> [Prompt]: Retype each line of the material exactly, please, skipping any picture in it.

> [Data provided]:

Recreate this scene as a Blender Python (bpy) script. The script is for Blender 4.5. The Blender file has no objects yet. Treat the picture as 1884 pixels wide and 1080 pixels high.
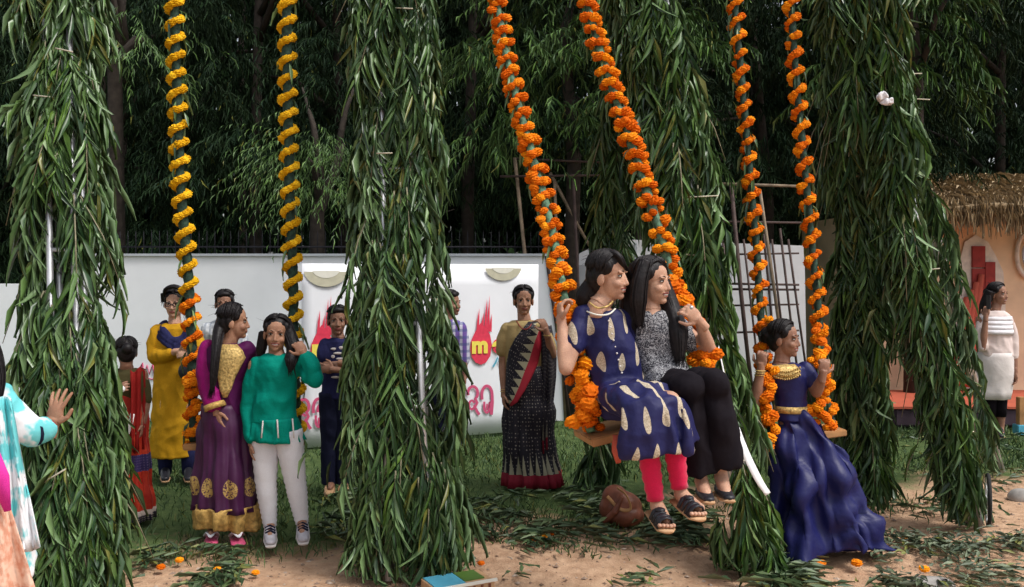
import bpy, bmesh, math, random
import numpy as np
from mathutils import Vector as V, Matrix, noise as mnoise

random.seed(7)
rng = np.random.default_rng(7)
S = bpy.context.scene
COL = S.collection
R = math.radians

# ------------------------------------------------------------------ camera, world, sun, exposure
F = 1674.0            # focal length in photo pixels (photo is 1884 wide)
CH = 1.7              # eye height
cam_d = bpy.data.cameras.new('camera')
cam_d.lens = F * 36 / 1884
cam_d.sensor_width = 36
cam_d.shift_y = -40 / 1884
cam_d.clip_end = 500
cam = bpy.data.objects.new('camera', cam_d)
cam.location = (0, 0, CH)
cam.rotation_euler = (R(90), 0, 0)
COL.objects.link(cam)
S.camera = cam

SUN_EL, SUN_AZ = R(58), R(62)      # azimuth: to the right of the camera, behind it
world = bpy.data.worlds.new('World')
S.world = world
world.use_nodes = True
wn = world.node_tree.nodes
wl = world.node_tree.links
sky = wn.new('ShaderNodeTexSky')
sky.sky_type = 'NISHITA'
sky.sun_disc = False
sky.sun_elevation = SUN_EL
sky.sun_rotation = math.pi - SUN_AZ
sky.air_density = 1.0
sky.dust_density = 4.0
hsv = wn.new('ShaderNodeHueSaturation')
hsv.inputs['Saturation'].default_value = 0.35
wl.new(sky.outputs[0], hsv.inputs['Color'])
wl.new(hsv.outputs[0], wn['Background'].inputs[0])
wn['Background'].inputs[1].default_value = 0.125
sd = bpy.data.lights.new('sun', 'SUN')
sd.energy = 1.5
sd.angle = R(14)
sd.color = (1.0, 0.96, 0.9)
sun = bpy.data.objects.new('sun', sd)
sdir = V((math.sin(SUN_AZ) * math.cos(SUN_EL), -math.cos(SUN_AZ) * math.cos(SUN_EL), math.sin(SUN_EL)))
sun.rotation_euler = sdir.to_track_quat('Z', 'Y').to_euler()
sun.location = sdir * 30
COL.objects.link(sun)
S.view_settings.view_transform = 'Standard'
S.view_settings.look = 'None'
S.view_settings.gamma = 1
S.view_settings.exposure = 0.6
S.view_settings.use_curve_mapping = False
S.cycles.max_bounces = 6
S.cycles.diffuse_bounces = 3
S.cycles.glossy_bounces = 2
S.cycles.transmission_bounces = 2


def P(x, y, d):
    """the point of the place that lies at photo pixel (x, y), d metres in front of the camera"""
    return V(((x - 942) * d / F, d, CH - (y - 500) * d / F))


# ------------------------------------------------------------------ materials
def new_mat(name):
    m = bpy.data.materials.new(name)
    m.use_nodes = True
    nt = m.node_tree
    return m, nt, nt.nodes['Principled BSDF']


def N(nt, typ, **kw):
    n = nt.nodes.new(typ)
    for k, v in kw.items():
        setattr(n, k, v)
    return n


def math_node(nt, op, a, b=None):
    n = N(nt, 'ShaderNodeMath', operation=op)
    for i, s in enumerate((a, b)):
        if s is None:
            continue
        if isinstance(s, (int, float)):
            n.inputs[i].default_value = s
        else:
            nt.links.new(s, n.inputs[i])
    return n.outputs[0]


def mix(nt, fac, a, b):
    n = N(nt, 'ShaderNodeMix', data_type='RGBA')
    for s, k in ((fac, 0), (a, 6), (b, 7)):
        if hasattr(s, 'links') or hasattr(s, 'is_linked'):
            nt.links.new(s, n.inputs[k])
        elif k == 0:
            n.inputs[0].default_value = s
        else:
            n.inputs[k].default_value = (*s, 1)
    return n.outputs[2]


def coords(nt, which='Object', scale=(1, 1, 1)):
    tc = N(nt, 'ShaderNodeTexCoord')
    mp = N(nt, 'ShaderNodeMapping')
    mp.inputs['Scale'].default_value = scale
    nt.links.new(tc.outputs[which], mp.inputs[0])
    return mp.outputs[0]


def noise_tex(nt, vec, scale, detail=3):
    n = N(nt, 'ShaderNodeTexNoise')
    n.inputs['Scale'].default_value = scale
    n.inputs['Detail'].default_value = detail
    nt.links.new(vec, n.inputs['Vector'])
    return n.outputs[0]


def ramp(nt, fac, lo, hi):
    n = N(nt, 'ShaderNodeMapRange')
    n.inputs[1].default_value = lo
    n.inputs[2].default_value = hi
    nt.links.new(fac, n.inputs[0])
    return n.outputs[0]


def bump(nt, b, h, strength=0.3, dist=0.01):
    n = N(nt, 'ShaderNodeBump')
    n.inputs['Strength'].default_value = strength
    n.inputs['Distance'].default_value = dist
    nt.links.new(h, n.inputs['Height'])
    nt.links.new(n.outputs[0], b.inputs['Normal'])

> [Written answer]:
Recreate this scene as a Blender Python (bpy) script. The script is for Blender 4.5. The Blender file has no objects yet. Treat the picture as 1884 pixels wide and 1080 pixels high.
import bpy, bmesh, math, random
import numpy as np
from mathutils import Vector as V, Matrix, noise as mnoise

random.seed(7)
rng = np.random.default_rng(7)
S = bpy.context.scene
COL = S.collection
R = math.radians

# ------------------------------------------------------------------ camera, world, sun, exposure
F = 1674.0            # focal length in photo pixels (photo is 1884 wide)
CH = 1.7              # eye height
cam_d = bpy.data.cameras.new('camera')
cam_d.lens = F * 36 / 1884
cam_d.sensor_width = 36
cam_d.shift_y = -40 / 1884
cam_d.clip_end = 500
cam = bpy.data.objects.new('camera', cam_d)
cam.location = (0, 0, CH)
cam.rotation_euler = (R(90), 0, 0)
COL.objects.link(cam)
S.camera = cam

SUN_EL, SUN_AZ = R(58), R(62)      # azimuth: to the right of the camera, behind it
world = bpy.data.worlds.new('World')
S.world = world
world.use_nodes = True
wn = world.node_tree.nodes
wl = world.node_tree.links
sky = wn.new('ShaderNodeTexSky')
sky.sky_type = 'NISHITA'
sky.sun_disc = False
sky.sun_elevation = SUN_EL
sky.sun_rotation = math.pi - SUN_AZ
sky.air_density = 1.0
sky.dust_density = 4.0
hsv = wn.new('ShaderNodeHueSaturation')
hsv.inputs['Saturation'].default_value = 0.35
wl.new(sky.outputs[0], hsv.inputs['Color'])
wl.new(hsv.outputs[0], wn['Background'].inputs[0])
wn['Background'].inputs[1].default_value = 0.125
sd = bpy.data.lights.new('sun', 'SUN')
sd.energy = 1.5
sd.angle = R(14)
sd.color = (1.0, 0.96, 0.9)
sun = bpy.data.objects.new('sun', sd)
sdir = V((math.sin(SUN_AZ) * math.cos(SUN_EL), -math.cos(SUN_AZ) * math.cos(SUN_EL), math.sin(SUN_EL)))
sun.rotation_euler = sdir.to_track_quat('Z', 'Y').to_euler()
sun.location = sdir * 30
COL.objects.link(sun)
S.view_settings.view_transform = 'Standard'
S.view_settings.look = 'None'
S.view_settings.gamma = 1
S.view_settings.exposure = 0.6
S.view_settings.use_curve_mapping = False
S.cycles.max_bounces = 6
S.cycles.diffuse_bounces = 3
S.cycles.glossy_bounces = 2
S.cycles.transmission_bounces = 2


def P(x, y, d):
    """the point of the place that lies at photo pixel (x, y), d metres in front of the camera"""
    return V(((x - 942) * d / F, d, CH - (y - 500) * d / F))


# ------------------------------------------------------------------ materials
def new_mat(name):
    m = bpy.data.materials.new(name)
    m.use_nodes = True
    nt = m.node_tree
    return m, nt, nt.nodes['Principled BSDF']


def N(nt, typ, **kw):
    n = nt.nodes.new(typ)
    for k, v in kw.items():
        setattr(n, k, v)
    return n


def math_node(nt, op, a, b=None):
    n = N(nt, 'ShaderNodeMath', operation=op)
    for i, s in enumerate((a, b)):
        if s is None:
            continue
        if isinstance(s, (int, float)):
            n.inputs[i].default_value = s
        else:
            nt.links.new(s, n.inputs[i])
    return n.outputs[0]


def mix(nt, fac, a, b):
    n = N(nt, 'ShaderNodeMix', data_type='RGBA')
    for s, k in ((fac, 0), (a, 6), (b, 7)):
        if hasattr(s, 'links') or hasattr(s, 'is_linked'):
            nt.links.new(s, n.inputs[k])
        elif k == 0:
            n.inputs[0].default_value = s
        else:
            n.inputs[k].default_value = (*s, 1)
    return n.outputs[2]


def coords(nt, which='Object', scale=(1, 1, 1)):
    tc = N(nt, 'ShaderNodeTexCoord')
    mp = N(nt, 'ShaderNodeMapping')
    mp.inputs['Scale'].default_value = scale
    nt.links.new(tc.outputs[which], mp.inputs[0])
    return mp.outputs[0]


def noise_tex(nt, vec, scale, detail=3):
    n = N(nt, 'ShaderNodeTexNoise')
    n.inputs['Scale'].default_value = scale
    n.inputs['Detail'].default_value = detail
    nt.links.new(vec, n.inputs['Vector'])
    return n.outputs[0]


def ramp(nt, fac, lo, hi):
    n = N(nt, 'ShaderNodeMapRange')
    n.inputs[1].default_value = lo
    n.inputs[2].default_value = hi
    nt.links.new(fac, n.inputs[0])
    return n.outputs[0]


def bump(nt, b, h, strength=0.3, dist=0.01):
    n = N(nt, 'ShaderNodeBump')
    n.inputs['Strength'].default_value = strength
    n.inputs['Distance'].default_value = dist
    nt.links.new(h, n.inputs['Height'])
    nt.links.new(n.outputs[0], b.inputs['Normal'])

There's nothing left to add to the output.